Thoughtscapes

Monday, February 20, 2006

7 Habits of Effective Decision Makers

As a decision-maker what are your most critical habits?

Yes, we all have habits that alter our effectiveness as decision-makers. But which of our habits will help us become more effective? Which habits are becoming necessary in a increasingly complex decision space? Here is a selection of 7 habits that you will find with the most effective decision-makers.

Seek Participation
The most effective decision-makers seek to involve stakeholders in their decisions. As a habit they ensure enough buy-in into decisions. They seek include, not exclude.

The principle of inclusion seeks to carry people together towards a common interest. Good buy-in seeks to align everyone with recognition of a common purpose of being together.

In different ways the Japanese have excelled in this habit, as have the Chinese. In these cultures a decision “emerges” from the stakeholders or as that of the stakeholders. The habit of this decision-maker to seek buy-in facilitates the process but does not dominate it.

With globalization we may need to buy-in increasingly diverse stakeholders into decisions. With the diversity, geographic, cultural and economic discontinuity this is becoming an ever-complicated task. Naturally the habit of buy-in in such contexts poses greater challenges.

Ensure Impact
Without impact no decision can be effective.

However most decisions involve diverse people within and outside our organizations. Routinely we need to delegate decision-making. When decisions need to be delegated to staff the context and options need to be clearly explained or bounded. Usually we use a “policy” to ensure a common decision context for such groups.
The policy therefore acts as a means to bound decision-making. A policy usually creates impact merely by virtue of alignment of decisions. Naturally it may become important to attend to the development of a policy itself.

It is a habit of impact makers to ensure clarity and focus in policy itself.

Evolve Alibi or raisons d'être
Depending on our style of decision-making and our perceptions about the audit of decisions and responsibility of impact, we may seek either an alibi or a raisons d'être for our decisions.

Decision makers who work with feeling seek alibi of “right feeling” about decisions. Those who work with reasoning seek out a logic for arriving at the decision. Either way the decision makers habit to seek out alibi or raisons d'être ensure effective communication of the decision whenever it may be called for.

Both alibi and raisons d'être serve to provide a feedback on impact-ability, ego-gratification, belonging, success, and fulfillment. All of which are necessary for maintaining the effectiveness of the decision-maker.

Build in Audit Ability
Increasingly our decisions undergo audits or post-mortems and need to be clearly justified. Naturally we seek to have a means of justification, demonstration of impact or the value of the decision in comparison to other options.

The case of Enron, WorldCom, the Iraq war, the dot-com bust, the electricity breakdowns in the US and Canada are but some examples that have caught the public eye for a long time. Undoubtedly you have your own private set of experiences where decisions have been called to audit that may be at least as disturbing.
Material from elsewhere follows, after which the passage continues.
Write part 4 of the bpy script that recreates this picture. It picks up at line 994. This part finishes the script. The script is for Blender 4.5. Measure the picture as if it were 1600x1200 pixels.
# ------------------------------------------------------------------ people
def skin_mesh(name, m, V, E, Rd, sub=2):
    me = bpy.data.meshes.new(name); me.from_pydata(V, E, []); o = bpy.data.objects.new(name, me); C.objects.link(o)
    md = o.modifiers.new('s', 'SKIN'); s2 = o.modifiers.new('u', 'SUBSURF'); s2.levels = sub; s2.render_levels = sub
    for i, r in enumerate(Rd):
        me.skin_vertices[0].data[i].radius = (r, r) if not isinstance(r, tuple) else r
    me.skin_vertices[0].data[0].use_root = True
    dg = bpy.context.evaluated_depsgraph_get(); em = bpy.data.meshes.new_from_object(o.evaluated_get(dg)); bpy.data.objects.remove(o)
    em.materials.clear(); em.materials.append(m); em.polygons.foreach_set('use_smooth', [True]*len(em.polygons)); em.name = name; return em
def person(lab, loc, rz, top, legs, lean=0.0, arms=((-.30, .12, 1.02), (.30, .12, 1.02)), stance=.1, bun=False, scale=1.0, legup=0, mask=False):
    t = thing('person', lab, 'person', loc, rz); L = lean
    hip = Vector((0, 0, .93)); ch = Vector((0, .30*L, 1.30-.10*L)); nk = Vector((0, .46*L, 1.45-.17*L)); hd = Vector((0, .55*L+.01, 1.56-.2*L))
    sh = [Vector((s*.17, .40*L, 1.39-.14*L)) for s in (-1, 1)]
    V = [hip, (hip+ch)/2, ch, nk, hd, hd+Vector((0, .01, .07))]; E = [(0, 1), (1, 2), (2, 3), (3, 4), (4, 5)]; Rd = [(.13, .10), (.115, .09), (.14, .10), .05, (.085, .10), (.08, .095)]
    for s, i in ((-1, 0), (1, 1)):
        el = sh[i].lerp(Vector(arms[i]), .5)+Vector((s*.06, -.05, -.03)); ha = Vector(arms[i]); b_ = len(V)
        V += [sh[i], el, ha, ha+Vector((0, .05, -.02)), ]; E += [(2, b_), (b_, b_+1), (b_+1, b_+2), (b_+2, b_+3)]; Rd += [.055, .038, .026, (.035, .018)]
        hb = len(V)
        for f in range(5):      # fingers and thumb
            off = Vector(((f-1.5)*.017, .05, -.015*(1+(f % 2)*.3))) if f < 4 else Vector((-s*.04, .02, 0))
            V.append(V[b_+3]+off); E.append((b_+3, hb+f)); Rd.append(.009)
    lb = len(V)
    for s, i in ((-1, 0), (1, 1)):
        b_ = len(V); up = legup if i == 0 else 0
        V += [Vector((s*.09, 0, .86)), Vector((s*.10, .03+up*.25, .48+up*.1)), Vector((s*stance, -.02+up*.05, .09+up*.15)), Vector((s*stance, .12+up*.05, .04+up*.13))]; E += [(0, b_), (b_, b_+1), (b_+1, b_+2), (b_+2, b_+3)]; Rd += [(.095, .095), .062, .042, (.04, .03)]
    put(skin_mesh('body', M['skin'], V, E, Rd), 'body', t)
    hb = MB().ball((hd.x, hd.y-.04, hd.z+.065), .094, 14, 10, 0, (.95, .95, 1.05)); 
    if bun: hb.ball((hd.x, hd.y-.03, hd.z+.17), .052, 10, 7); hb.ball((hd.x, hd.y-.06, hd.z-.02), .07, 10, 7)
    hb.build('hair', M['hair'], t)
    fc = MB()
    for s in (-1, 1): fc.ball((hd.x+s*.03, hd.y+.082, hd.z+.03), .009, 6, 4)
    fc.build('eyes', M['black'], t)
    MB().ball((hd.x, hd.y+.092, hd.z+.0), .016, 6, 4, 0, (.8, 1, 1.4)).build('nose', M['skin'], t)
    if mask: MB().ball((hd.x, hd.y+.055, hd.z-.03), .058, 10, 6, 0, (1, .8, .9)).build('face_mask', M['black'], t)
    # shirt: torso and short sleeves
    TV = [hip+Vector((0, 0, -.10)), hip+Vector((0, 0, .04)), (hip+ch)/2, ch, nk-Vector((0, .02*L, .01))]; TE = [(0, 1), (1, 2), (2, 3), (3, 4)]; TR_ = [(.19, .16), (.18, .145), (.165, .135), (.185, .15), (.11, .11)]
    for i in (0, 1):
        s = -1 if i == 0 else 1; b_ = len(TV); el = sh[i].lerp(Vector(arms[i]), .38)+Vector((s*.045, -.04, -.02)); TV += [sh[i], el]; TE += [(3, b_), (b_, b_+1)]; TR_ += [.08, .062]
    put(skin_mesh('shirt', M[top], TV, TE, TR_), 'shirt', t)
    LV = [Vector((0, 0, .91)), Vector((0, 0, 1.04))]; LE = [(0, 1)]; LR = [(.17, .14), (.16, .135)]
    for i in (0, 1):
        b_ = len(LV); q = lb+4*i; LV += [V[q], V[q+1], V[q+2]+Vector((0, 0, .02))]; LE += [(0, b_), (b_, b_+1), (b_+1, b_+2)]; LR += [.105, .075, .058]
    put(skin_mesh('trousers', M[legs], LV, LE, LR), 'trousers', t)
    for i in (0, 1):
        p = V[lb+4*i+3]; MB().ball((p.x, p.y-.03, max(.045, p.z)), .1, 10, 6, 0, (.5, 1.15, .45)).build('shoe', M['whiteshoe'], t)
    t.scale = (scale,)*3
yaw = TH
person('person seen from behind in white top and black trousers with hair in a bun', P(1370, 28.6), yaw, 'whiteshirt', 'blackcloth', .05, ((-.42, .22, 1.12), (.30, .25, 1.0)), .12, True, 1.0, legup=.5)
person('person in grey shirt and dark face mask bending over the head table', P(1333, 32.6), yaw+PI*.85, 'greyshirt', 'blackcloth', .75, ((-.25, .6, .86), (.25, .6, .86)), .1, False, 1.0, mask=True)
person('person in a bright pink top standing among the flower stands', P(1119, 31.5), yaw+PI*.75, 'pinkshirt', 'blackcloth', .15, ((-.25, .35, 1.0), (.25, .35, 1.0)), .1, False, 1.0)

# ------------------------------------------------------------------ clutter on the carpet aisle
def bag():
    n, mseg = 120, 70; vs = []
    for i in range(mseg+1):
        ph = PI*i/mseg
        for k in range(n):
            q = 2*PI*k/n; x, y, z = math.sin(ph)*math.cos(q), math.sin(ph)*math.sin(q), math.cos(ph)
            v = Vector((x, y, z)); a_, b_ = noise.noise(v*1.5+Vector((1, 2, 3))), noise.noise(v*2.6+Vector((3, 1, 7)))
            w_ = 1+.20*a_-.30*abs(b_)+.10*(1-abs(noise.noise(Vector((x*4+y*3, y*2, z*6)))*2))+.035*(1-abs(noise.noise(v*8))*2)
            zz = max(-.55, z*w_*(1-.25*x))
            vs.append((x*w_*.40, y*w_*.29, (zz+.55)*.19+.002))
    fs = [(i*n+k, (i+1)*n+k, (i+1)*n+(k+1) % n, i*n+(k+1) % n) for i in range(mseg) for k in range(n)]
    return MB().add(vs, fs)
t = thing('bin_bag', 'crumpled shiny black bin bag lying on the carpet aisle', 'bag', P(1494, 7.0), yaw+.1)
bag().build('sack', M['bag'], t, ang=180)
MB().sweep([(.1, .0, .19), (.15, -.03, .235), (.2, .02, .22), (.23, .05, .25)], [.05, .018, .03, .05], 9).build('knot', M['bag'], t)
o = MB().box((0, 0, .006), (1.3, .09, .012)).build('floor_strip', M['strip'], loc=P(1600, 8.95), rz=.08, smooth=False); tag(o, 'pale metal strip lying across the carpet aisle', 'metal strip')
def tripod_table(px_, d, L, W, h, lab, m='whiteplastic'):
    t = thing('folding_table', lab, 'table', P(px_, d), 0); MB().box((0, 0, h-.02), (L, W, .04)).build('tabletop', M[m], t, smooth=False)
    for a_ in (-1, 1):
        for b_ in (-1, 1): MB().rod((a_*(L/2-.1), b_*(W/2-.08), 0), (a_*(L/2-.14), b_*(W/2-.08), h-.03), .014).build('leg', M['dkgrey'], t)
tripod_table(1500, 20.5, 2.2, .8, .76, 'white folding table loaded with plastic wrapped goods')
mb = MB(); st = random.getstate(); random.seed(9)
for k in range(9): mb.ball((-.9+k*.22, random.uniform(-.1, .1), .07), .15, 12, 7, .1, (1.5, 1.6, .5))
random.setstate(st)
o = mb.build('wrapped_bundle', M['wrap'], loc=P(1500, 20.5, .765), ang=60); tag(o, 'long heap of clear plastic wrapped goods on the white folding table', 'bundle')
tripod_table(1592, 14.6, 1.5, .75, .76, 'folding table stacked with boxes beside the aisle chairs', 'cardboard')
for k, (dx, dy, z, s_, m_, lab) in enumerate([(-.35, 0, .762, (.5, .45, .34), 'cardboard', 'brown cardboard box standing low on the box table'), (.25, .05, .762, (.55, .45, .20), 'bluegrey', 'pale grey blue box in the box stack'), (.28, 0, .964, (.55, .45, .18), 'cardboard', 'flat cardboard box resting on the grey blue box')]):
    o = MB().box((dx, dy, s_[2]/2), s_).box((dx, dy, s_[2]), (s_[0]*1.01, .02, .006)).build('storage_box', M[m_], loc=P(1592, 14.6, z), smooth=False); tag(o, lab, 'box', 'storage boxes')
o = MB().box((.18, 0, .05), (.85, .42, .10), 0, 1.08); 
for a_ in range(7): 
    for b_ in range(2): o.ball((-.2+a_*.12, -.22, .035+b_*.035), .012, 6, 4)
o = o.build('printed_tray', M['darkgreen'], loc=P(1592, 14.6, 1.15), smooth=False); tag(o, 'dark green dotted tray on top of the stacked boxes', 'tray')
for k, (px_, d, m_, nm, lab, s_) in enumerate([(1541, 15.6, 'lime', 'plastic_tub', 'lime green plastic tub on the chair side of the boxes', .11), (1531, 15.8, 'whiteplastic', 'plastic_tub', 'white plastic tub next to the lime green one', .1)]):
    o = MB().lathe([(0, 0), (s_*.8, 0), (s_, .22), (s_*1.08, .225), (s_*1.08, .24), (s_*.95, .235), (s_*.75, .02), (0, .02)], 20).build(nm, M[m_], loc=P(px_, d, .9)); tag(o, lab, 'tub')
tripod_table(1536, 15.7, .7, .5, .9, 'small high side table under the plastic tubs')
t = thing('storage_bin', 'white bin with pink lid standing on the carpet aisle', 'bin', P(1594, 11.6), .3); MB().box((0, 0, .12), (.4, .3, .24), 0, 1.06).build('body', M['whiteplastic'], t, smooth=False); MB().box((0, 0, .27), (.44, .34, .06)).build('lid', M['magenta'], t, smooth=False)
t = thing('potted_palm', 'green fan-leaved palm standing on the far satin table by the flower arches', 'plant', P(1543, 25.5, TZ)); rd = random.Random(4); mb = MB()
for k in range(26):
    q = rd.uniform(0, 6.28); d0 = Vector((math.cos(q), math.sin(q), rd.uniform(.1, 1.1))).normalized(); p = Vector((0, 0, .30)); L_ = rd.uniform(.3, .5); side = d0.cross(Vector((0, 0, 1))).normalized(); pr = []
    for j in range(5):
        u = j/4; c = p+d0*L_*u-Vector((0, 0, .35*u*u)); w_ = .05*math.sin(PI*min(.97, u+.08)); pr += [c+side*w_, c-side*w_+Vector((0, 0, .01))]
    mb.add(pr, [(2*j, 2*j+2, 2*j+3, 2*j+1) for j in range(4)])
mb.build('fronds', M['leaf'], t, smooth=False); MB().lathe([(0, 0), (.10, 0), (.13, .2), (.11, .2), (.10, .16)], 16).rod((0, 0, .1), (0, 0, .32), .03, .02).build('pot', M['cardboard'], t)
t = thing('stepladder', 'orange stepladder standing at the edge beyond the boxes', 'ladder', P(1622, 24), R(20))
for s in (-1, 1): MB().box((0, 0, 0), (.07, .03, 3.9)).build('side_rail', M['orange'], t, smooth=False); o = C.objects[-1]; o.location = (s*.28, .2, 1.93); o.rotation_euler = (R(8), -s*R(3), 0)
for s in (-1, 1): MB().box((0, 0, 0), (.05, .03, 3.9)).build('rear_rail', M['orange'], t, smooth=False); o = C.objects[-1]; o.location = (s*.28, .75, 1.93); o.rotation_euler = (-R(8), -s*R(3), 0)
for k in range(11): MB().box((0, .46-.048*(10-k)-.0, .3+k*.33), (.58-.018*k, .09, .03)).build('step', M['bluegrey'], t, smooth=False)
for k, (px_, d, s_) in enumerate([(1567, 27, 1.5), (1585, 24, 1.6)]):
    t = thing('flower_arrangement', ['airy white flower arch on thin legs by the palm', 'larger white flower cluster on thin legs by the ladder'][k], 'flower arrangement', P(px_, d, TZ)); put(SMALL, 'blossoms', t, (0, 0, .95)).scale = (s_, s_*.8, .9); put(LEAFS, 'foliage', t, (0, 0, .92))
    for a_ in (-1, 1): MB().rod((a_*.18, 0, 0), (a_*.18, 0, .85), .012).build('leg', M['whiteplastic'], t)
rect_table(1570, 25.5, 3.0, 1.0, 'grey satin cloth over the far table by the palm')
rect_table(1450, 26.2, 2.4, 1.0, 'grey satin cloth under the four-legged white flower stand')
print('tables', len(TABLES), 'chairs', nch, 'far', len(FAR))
The habit of a good decision-maker therefore ensures justification will be possible. An audit trail will help recreate the compulsions of decision-making and help justify that which was done.

Understand the Roles of Different Actors
We grapple to impact our systems where multiple and diverse stakeholders, like us, attempt to do the same. Not all actors have the same role in any system. Naturally the options they have to impact the system are different. The interest they have in different outcomes may itself differ.

What are the roles of the different actors? What are the options before them?

Effective decision-makers have a habit to identify the role of all actors and the options open to them. This ensures they can be more effective in the participatory process, and eventually as decision makers.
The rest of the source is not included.